Problem description -
Return each line of the data below exactly, omitting any pictures.

Available data -
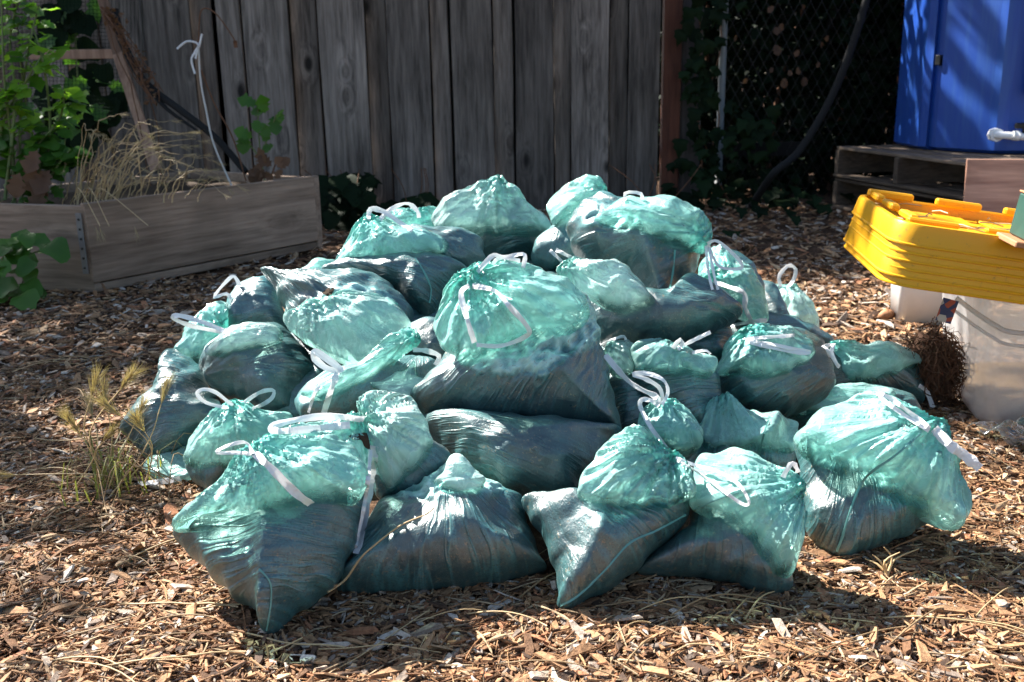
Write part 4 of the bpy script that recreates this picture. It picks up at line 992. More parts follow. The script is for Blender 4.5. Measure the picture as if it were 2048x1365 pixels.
    for k in range(6):
        mb = MB(); mb.tube(catmull([base + [g.normal(0, .04), 0, 0], base + [g.normal(0, .1), -.05, .12], base + [g.normal(0, .15), -.08, .22]], 8), .003, 5); mb.build('stem', M['stem'], lw, True)

def foxtails(heads, L, nb, parent, g, name='seed_heads'):
    V = []; T = []
    for p, d in heads:
        d = nrm(d)
        for k in range(nb):
            t = g.uniform(0, .7); b = p + d * L * t; r = g.normal(0, 1, 3); r = nrm(r - d * np.dot(r, d))
            e = b + (d * g.uniform(.7, 1.0) + r * g.uniform(.15, .45)) * L * .8; s = nrm(np.cross(e - b, g.normal(0, 1, 3))) * L * .010
            i = len(V); V += [b - s, b + s, e]; T.append([i, i + 1, i + 2])
    obj(name, V, np.array(T), M['awn'], parent, kind='stuff')
build_planter()

def build_front_weed():
    g = np.random.default_rng(55); b0 = at_z(228, 985)
    w = empty('foxtail_weed', 'green and golden foxtail grass tuft on the mulch left of the bags', 'grass', b0 * [1, 1, 0])
    hd = [(185, 800, .07), (182, 760, .06), (243, 800, .06), (240, 745, .05), (322, 775, .075), (268, 815, .055), (160, 835, .06), (205, 850, .06), (35, 915, .05), (290, 830, .04), (215, 785, .05)]
    heads = []; mb = MB()
    for px, py, L in hd:
        Y = b0[1] + g.uniform(-.08, .06); tip = at_y(px, py + 35, Y); base = b0 + [g.normal(0, .03), g.normal(0, .03), 0]
        mid = (tip + base) / 2 + [g.normal(0, .03), -.02, .02]
        P = catmull([base, mid, tip], 12); mb.tube(P, np.linspace(.0018, .0011, 12), 4); heads.append((P[-1], P[-1] - P[-3]))
    mb.build('stems', M['straw'], w, True, kind='stuff')
    foxtails(heads, .062, 110, w, g)
    V = []; T = []
    for k in range(48):
        a = g.uniform(0, 6.28); L = g.uniform(.05, .16); base = b0 + [g.normal(0, .045), g.normal(0, .035), .0]
        lean = np.array([math.cos(a), math.sin(a), 0]) * g.uniform(.3, 1.0); s = np.array([-math.sin(a), math.cos(a), 0]) * .0022
        pts = [base, base + lean * L * .3 + [0, 0, L * .6], base + lean * L * .75 + [0, 0, L * .75], base + lean * L * 1.1 + [0, 0, L * .55]]
        i = len(V)
        for j, p in enumerate(pts): V += [p - s * (1 - j / 3.3), p + s * (1 - j / 3.3)]
        for j in range(3): T += [[i + 2 * j, i + 2 * j + 1, i + 2 * j + 3], [i + 2 * j, i + 2 * j + 3, i + 2 * j + 2]]
    obj('blades', V, np.array(T), M['blade'], w, kind='stuff')
    mb = MB()
    for k in range(16):
        a = g.uniform(0, 6.28); base = b0 + [g.normal(0, .06), g.normal(0, .05), .005]
        mb.tube(catmull([base, base + [math.cos(a) * .05, math.sin(a) * .05, .06 + g.uniform(0, .05)], base + [math.cos(a) * .14, math.sin(a) * .14, .03]], 9), .0011, 4)
    mb.build('bent_stalks', M['straw_dark'], w, True, kind='stuff')
    # sprig bottom right
    s0 = at_z(1775, 1150); sp = empty('dead_sprig', 'small dead twiggy sprig on the mulch before the rightmost bag', 'twig', s0 * [1, 1, 0])
    mb = MB()
    for q in ((1768, 1095), (1800, 1105), (1838, 1098), (1745, 1110), (1730, 1118), (1790, 1120)):
        t = at_y(*q, s0[1] + g.uniform(-.03, .03)); mb.tube(catmull([s0, (s0 + t) / 2 + [g.normal(0, .01), 0, .005], t], 7), np.linspace(.003, .001, 7), 5)
    mb.build('twigs', M['straw'], sp, True)
    rock = at_z(1772, 640); th = np.linspace(0, np.pi, 8); ph = np.linspace(0, 2 * np.pi, 12, endpoint=False)
    V = np.array([[rock[0] + .030 * math.sin(t) * math.cos(p) * (1 + .2 * math.sin(2 * p)), rock[1] + .022 * math.sin(t) * math.sin(p), .016 + .02 * math.cos(t) * (1 + .15 * math.cos(3 * p))] for t in th for p in ph])
    i = np.arange(7)[:, None] * 12; j = np.arange(12)[None]; o = obj('stone', V, np.stack([i + j, i + j + 12, i + (j + 1) % 12 + 12, i + (j + 1) % 12], -1).reshape(-1, 4), M['copper'], None, True); tag(o, 'small tan stone on the sunlit mulch behind the root clump', 'stone')
build_front_weed()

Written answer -
Write part 4 of the bpy script that recreates this picture. It picks up at line 992. More parts follow. The script is for Blender 4.5. Measure the picture as if it were 2048x1365 pixels.
    for k in range(6):
        mb = MB(); mb.tube(catmull([base + [g.normal(0, .04), 0, 0], base + [g.normal(0, .1), -.05, .12], base + [g.normal(0, .15), -.08, .22]], 8), .003, 5); mb.build('stem', M['stem'], lw, True)

def foxtails(heads, L, nb, parent, g, name='seed_heads'):
    V = []; T = []
    for p, d in heads:
        d = nrm(d)
        for k in range(nb):
            t = g.uniform(0, .7); b = p + d * L * t; r = g.normal(0, 1, 3); r = nrm(r - d * np.dot(r, d))
            e = b + (d * g.uniform(.7, 1.0) + r * g.uniform(.15, .45)) * L * .8; s = nrm(np.cross(e - b, g.normal(0, 1, 3))) * L * .010
            i = len(V); V += [b - s, b + s, e]; T.append([i, i + 1, i + 2])
    obj(name, V, np.array(T), M['awn'], parent, kind='stuff')
build_planter()

def build_front_weed():
    g = np.random.default_rng(55); b0 = at_z(228, 985)
    w = empty('foxtail_weed', 'green and golden foxtail grass tuft on the mulch left of the bags', 'grass', b0 * [1, 1, 0])
    hd = [(185, 800, .07), (182, 760, .06), (243, 800, .06), (240, 745, .05), (322, 775, .075), (268, 815, .055), (160, 835, .06), (205, 850, .06), (35, 915, .05), (290, 830, .04), (215, 785, .05)]
    heads = []; mb = MB()
    for px, py, L in hd:
        Y = b0[1] + g.uniform(-.08, .06); tip = at_y(px, py + 35, Y); base = b0 + [g.normal(0, .03), g.normal(0, .03), 0]
        mid = (tip + base) / 2 + [g.normal(0, .03), -.02, .02]
        P = catmull([base, mid, tip], 12); mb.tube(P, np.linspace(.0018, .0011, 12), 4); heads.append((P[-1], P[-1] - P[-3]))
    mb.build('stems', M['straw'], w, True, kind='stuff')
    foxtails(heads, .062, 110, w, g)
    V = []; T = []
    for k in range(48):
        a = g.uniform(0, 6.28); L = g.uniform(.05, .16); base = b0 + [g.normal(0, .045), g.normal(0, .035), .0]
        lean = np.array([math.cos(a), math.sin(a), 0]) * g.uniform(.3, 1.0); s = np.array([-math.sin(a), math.cos(a), 0]) * .0022
        pts = [base, base + lean * L * .3 + [0, 0, L * .6], base + lean * L * .75 + [0, 0, L * .75], base + lean * L * 1.1 + [0, 0, L * .55]]
        i = len(V)
        for j, p in enumerate(pts): V += [p - s * (1 - j / 3.3), p + s * (1 - j / 3.3)]
        for j in range(3): T += [[i + 2 * j, i + 2 * j + 1, i + 2 * j + 3], [i + 2 * j, i + 2 * j + 3, i + 2 * j + 2]]
    obj('blades', V, np.array(T), M['blade'], w, kind='stuff')
    mb = MB()
    for k in range(16):
        a = g.uniform(0, 6.28); base = b0 + [g.normal(0, .06), g.normal(0, .05), .005]
        mb.tube(catmull([base, base + [math.cos(a) * .05, math.sin(a) * .05, .06 + g.uniform(0, .05)], base + [math.cos(a) * .14, math.sin(a) * .14, .03]], 9), .0011, 4)
    mb.build('bent_stalks', M['straw_dark'], w, True, kind='stuff')
    # sprig bottom right
    s0 = at_z(1775, 1150); sp = empty('dead_sprig', 'small dead twiggy sprig on the mulch before the rightmost bag', 'twig', s0 * [1, 1, 0])
    mb = MB()
    for q in ((1768, 1095), (1800, 1105), (1838, 1098), (1745, 1110), (1730, 1118), (1790, 1120)):
        t = at_y(*q, s0[1] + g.uniform(-.03, .03)); mb.tube(catmull([s0, (s0 + t) / 2 + [g.normal(0, .01), 0, .005], t], 7), np.linspace(.003, .001, 7), 5)
    mb.build('twigs', M['straw'], sp, True)
    rock = at_z(1772, 640); th = np.linspace(0, np.pi, 8); ph = np.linspace(0, 2 * np.pi, 12, endpoint=False)
    V = np.array([[rock[0] + .030 * math.sin(t) * math.cos(p) * (1 + .2 * math.sin(2 * p)), rock[1] + .022 * math.sin(t) * math.sin(p), .016 + .02 * math.cos(t) * (1 + .15 * math.cos(3 * p))] for t in th for p in ph])
    i = np.arange(7)[:, None] * 12; j = np.arange(12)[None]; o = obj('stone', V, np.stack([i + j, i + j + 12, i + (j + 1) % 12 + 12, i + (j + 1) % 12], -1).reshape(-1, 4), M['copper'], None, True); tag(o, 'small tan stone on the sunlit mulch behind the root clump', 'stone')
build_front_weed()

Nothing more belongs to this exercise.